Why Have Comics & Games Succeeded In Opposite Ways

Why Have Comics & Games Succeeded In Opposite Ways

Recently an anthology of comics by Asian Americans came through the C&G office, and I got the opportunity to read through it for review.

There were no surprises here; the stories showed off a variety of interests, a wide variety of artistic styles and skills, and generally proved once again just how fertile the ground of the comic medium is. And that’s when I realized that comics and games have been moving in very different directions over the years. As comics have matured, the variety and genre of comics available has exploded, but for games, it’s been narrowing down primarily to the contemporary military first person shooter, and 3rd person shooter variants of the same. Why is this happening?

I’m of the mind that where this divergence is occurring is not actually a divergence at all, but merely a difference in the ages of the two respective media. Comics—and by this, I’m talking about the North American scene—have been around since the 30s. That’s nearly 80 years for the medium to flourish, go through highs, lows and various permutations and evolutions. Games have only really been around as a cultural phenomenon since the 70s, so games are roughly half the age of comics.

Here’s the part where it gets interesting. Comics themselves went through a similar phase to games, but they did it decades ago, and actually remained that way for a very long time. While Japanese and European comics tackled a wide variety of different subject matter and stories, American comics enjoyed their first great success with the superhero. Batman, Superman, all the other tights and capes heroes that we know today enjoyed mass appeal with the Depression-era audience of children, and as a result, they pandered to that audience all the way up into the 80s. That’s nearly 50 years of having a dominant genre—the superhero—with occasional flare ups of other genres such as romance, Western and even military, but the superhero consistently remained at the forefront of the industry.
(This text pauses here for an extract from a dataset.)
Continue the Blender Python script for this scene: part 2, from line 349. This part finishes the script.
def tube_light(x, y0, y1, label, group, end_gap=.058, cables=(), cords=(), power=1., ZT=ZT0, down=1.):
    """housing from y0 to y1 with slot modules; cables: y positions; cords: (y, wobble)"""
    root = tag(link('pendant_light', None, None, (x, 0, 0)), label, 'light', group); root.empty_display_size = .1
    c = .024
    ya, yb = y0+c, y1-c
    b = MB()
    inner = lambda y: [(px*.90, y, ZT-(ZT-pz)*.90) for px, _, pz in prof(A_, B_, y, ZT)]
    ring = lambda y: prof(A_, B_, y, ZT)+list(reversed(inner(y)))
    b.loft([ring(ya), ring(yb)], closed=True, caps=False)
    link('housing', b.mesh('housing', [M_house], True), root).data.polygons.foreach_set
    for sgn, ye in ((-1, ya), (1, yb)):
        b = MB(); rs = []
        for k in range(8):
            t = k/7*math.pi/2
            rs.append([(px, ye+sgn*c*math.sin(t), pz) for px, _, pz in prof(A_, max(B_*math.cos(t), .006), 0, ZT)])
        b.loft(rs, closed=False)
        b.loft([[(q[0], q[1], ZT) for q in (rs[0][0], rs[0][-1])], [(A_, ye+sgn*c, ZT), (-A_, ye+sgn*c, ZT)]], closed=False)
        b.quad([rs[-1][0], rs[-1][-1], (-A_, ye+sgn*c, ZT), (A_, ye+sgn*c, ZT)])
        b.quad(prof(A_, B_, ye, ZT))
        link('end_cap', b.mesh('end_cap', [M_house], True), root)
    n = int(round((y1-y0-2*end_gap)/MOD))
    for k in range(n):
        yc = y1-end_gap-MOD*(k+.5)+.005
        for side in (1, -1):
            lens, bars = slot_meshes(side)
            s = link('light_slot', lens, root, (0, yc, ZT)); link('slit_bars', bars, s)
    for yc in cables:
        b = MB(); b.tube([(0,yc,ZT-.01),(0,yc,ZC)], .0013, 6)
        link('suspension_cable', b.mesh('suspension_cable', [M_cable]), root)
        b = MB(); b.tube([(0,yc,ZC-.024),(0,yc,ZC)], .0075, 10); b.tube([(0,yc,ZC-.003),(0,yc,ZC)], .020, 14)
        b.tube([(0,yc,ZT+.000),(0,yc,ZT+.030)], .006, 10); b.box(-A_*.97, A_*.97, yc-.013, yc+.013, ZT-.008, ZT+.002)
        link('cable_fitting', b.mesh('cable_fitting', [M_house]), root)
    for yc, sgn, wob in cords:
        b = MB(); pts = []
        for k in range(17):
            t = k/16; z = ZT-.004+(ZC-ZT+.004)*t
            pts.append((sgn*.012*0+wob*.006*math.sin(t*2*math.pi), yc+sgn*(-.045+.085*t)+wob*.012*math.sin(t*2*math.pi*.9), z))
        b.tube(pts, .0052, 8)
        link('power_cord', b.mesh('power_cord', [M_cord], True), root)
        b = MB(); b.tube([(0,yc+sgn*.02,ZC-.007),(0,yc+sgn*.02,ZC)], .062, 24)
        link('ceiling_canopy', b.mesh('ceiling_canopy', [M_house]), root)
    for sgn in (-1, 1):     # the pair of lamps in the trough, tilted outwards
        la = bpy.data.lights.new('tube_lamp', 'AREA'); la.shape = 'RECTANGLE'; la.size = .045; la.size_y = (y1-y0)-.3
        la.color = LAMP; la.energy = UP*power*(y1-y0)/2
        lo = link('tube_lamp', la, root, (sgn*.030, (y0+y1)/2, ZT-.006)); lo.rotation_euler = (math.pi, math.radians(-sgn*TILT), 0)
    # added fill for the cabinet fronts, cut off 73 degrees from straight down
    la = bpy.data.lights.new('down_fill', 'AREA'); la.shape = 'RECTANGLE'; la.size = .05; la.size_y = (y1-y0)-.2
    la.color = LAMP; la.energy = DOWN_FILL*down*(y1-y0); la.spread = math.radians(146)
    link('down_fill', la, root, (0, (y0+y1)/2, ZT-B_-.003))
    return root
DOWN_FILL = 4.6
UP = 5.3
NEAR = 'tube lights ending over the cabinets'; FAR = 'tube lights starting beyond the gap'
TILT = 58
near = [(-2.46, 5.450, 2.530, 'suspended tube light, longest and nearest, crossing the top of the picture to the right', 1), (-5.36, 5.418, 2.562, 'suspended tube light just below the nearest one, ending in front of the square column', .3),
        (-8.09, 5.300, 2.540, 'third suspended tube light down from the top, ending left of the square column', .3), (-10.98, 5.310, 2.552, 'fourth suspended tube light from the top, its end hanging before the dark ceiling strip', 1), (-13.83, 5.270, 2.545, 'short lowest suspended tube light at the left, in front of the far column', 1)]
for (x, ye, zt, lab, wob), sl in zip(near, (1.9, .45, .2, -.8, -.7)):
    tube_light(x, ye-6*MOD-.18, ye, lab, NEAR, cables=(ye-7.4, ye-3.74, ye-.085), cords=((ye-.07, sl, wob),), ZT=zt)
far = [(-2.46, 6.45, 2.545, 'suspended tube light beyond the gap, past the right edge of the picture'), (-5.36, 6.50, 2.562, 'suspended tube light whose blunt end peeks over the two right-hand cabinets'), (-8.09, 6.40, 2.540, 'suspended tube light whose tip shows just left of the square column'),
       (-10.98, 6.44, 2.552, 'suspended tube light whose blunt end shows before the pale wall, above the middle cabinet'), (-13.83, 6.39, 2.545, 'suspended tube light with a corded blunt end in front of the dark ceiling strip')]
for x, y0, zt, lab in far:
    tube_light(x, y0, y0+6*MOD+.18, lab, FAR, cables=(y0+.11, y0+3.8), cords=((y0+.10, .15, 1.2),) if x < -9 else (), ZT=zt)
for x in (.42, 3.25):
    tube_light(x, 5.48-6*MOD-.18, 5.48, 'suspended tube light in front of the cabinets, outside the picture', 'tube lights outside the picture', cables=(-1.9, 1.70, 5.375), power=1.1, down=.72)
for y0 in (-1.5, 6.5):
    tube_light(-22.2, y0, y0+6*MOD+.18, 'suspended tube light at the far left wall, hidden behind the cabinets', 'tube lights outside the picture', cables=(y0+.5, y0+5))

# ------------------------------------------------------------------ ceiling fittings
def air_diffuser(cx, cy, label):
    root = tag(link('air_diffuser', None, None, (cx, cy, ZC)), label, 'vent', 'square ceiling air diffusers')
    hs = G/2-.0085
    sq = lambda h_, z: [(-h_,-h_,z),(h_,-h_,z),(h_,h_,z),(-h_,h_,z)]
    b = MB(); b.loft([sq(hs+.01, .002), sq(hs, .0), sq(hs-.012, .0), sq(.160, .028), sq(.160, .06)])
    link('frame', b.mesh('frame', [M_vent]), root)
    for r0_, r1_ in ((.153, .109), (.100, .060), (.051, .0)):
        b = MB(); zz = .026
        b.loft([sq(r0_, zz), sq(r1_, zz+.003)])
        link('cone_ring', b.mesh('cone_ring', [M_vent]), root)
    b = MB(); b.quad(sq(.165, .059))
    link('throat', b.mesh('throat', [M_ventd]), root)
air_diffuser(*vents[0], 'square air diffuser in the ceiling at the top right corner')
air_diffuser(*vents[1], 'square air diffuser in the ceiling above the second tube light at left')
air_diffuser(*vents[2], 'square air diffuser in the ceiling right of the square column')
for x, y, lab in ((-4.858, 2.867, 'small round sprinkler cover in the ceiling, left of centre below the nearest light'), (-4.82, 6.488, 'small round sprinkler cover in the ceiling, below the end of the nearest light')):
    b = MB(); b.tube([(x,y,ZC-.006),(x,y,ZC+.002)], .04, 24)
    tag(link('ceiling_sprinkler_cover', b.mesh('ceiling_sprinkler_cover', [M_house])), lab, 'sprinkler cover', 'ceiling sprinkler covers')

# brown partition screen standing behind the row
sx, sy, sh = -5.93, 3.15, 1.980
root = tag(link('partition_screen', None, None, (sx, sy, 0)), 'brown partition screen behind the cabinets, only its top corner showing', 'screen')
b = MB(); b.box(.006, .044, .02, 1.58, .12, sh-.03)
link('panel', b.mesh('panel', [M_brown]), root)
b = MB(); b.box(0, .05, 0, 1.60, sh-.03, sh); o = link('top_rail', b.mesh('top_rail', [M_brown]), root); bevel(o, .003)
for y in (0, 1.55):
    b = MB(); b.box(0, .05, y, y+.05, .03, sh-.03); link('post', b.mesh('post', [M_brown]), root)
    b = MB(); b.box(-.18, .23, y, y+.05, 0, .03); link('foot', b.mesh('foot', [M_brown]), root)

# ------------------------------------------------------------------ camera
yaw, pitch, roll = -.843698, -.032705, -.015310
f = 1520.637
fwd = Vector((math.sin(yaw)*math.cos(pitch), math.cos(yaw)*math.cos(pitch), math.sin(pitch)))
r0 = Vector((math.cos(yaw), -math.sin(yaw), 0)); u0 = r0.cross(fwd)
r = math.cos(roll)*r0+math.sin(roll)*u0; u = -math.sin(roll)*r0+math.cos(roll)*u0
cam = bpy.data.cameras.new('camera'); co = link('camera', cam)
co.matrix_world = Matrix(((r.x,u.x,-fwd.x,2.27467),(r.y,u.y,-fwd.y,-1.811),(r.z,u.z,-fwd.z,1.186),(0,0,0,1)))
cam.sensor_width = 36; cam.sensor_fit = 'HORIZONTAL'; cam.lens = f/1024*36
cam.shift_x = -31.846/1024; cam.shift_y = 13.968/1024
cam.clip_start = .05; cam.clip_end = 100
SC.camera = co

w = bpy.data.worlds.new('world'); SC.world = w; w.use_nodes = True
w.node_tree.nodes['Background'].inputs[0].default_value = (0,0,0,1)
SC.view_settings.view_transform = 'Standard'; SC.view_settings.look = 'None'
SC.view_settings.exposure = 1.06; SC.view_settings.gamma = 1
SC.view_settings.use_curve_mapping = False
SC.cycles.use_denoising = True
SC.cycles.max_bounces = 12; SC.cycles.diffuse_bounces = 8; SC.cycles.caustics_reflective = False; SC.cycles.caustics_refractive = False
Then, in the 80s, something happened. A convergence of ideas and talented people crashed into the scene. People like Alan Moore and Frank Miller were changing the way we perceived the superhero, while others like Neil Gaiman and Jamie Delano were avoiding superheroes entirely in “mainstream” comics. Meanwhile, independents like Dave Sim with Cerebus and Wendy Pini with Elfquest were getting more and more recognition for their early efforts in the 70s that continued into the new decade. Even the Japanese comic, the manga, was slowly beginning to infiltrate readership as Studio Proteus, the brainchild of Canadian Toren Smith, translated works like Appleseed and Akira to bring them to unexposed audience of the west. Comics, which up until this point had been relying almost entirely on the adolescent male audience that wanted only tights and capes, could now appeal to different tastes, from the Japanese cyberpunk speculations of Akira to the more internal, metaphysical wanderings of Dream in The Sandman, and all points in between. Now there are comics for children, comics for women, comics for fans of science fiction, comics for fans drama and romance and of course, comics for guys that still want to see super-powered people in tights pounding each other in the face.

Games started out on the opposite track. Part of that is probably because of a profound difference in technology.

WaynecomicsvsgamesIn the beginning realistic graphics—unlike the case with comics—was far out of the question. The first “heroes” or protagonists in games were tanks, squares or in the case of Pac-Man, a chomping mouth. As a result, games forced the developers to use their—and the player’s—imaginations for some wild permutations, like the insectile hero of Yar’s Revenge or the robot probe of Microsurgeon. Games challenged the player to do everything from start up a business in space with M.U.L.E. to playing a bumbling, aspiring pirate in The Secret of Monkey Island. But as the technology became more impressive, the graphics more realistic, and the audience less niche, games gradually whittled down popular genres until we are left with a single, dominant genre/game and that is the contemporary military first person shooter. The former widespread variety of genres has dwindled in the last 10 years. Yes, there are still fighters, RPGs and even 3rd person action games, but they are marginal in terms of sales and public awareness compared to the vast space carved out first by Halo and ultimately dominated by Call of Duty.

The reason for that is simple. Right now, there is one dominant genre because there is one dominant audience, or at least the industry perceives this to be the case right now. In the same way that for decades comics were focused largely at teen boys with fantasies of escape from reality through fighting for justice in tights with superpowers, games are now focused at young, disenfranchised men with fantasies of being in an elite unit that shoots at a lot of Russians.  For justice.

This obviously cannot last forever. The casual audience—however briefly—showed Nintendo that there is money to be made beyond the teenage or college male. And manga proved that it was possible to grab an audience that American comics thought were unreachable, the female demographic. But in order for this shift to occur on a large scale, games will have to reach the same place that comics reached in the 80s. They have to get desperate. Desperate enough to experiment. It was the dwindling sales of comics that finally made the companies cater beyond their comfortable, familiar audience, and right now, with Call of Duty: Black Ops II set to break yet more records for any entertainment medium, the games industry has no good reason to be daring and experimental right now.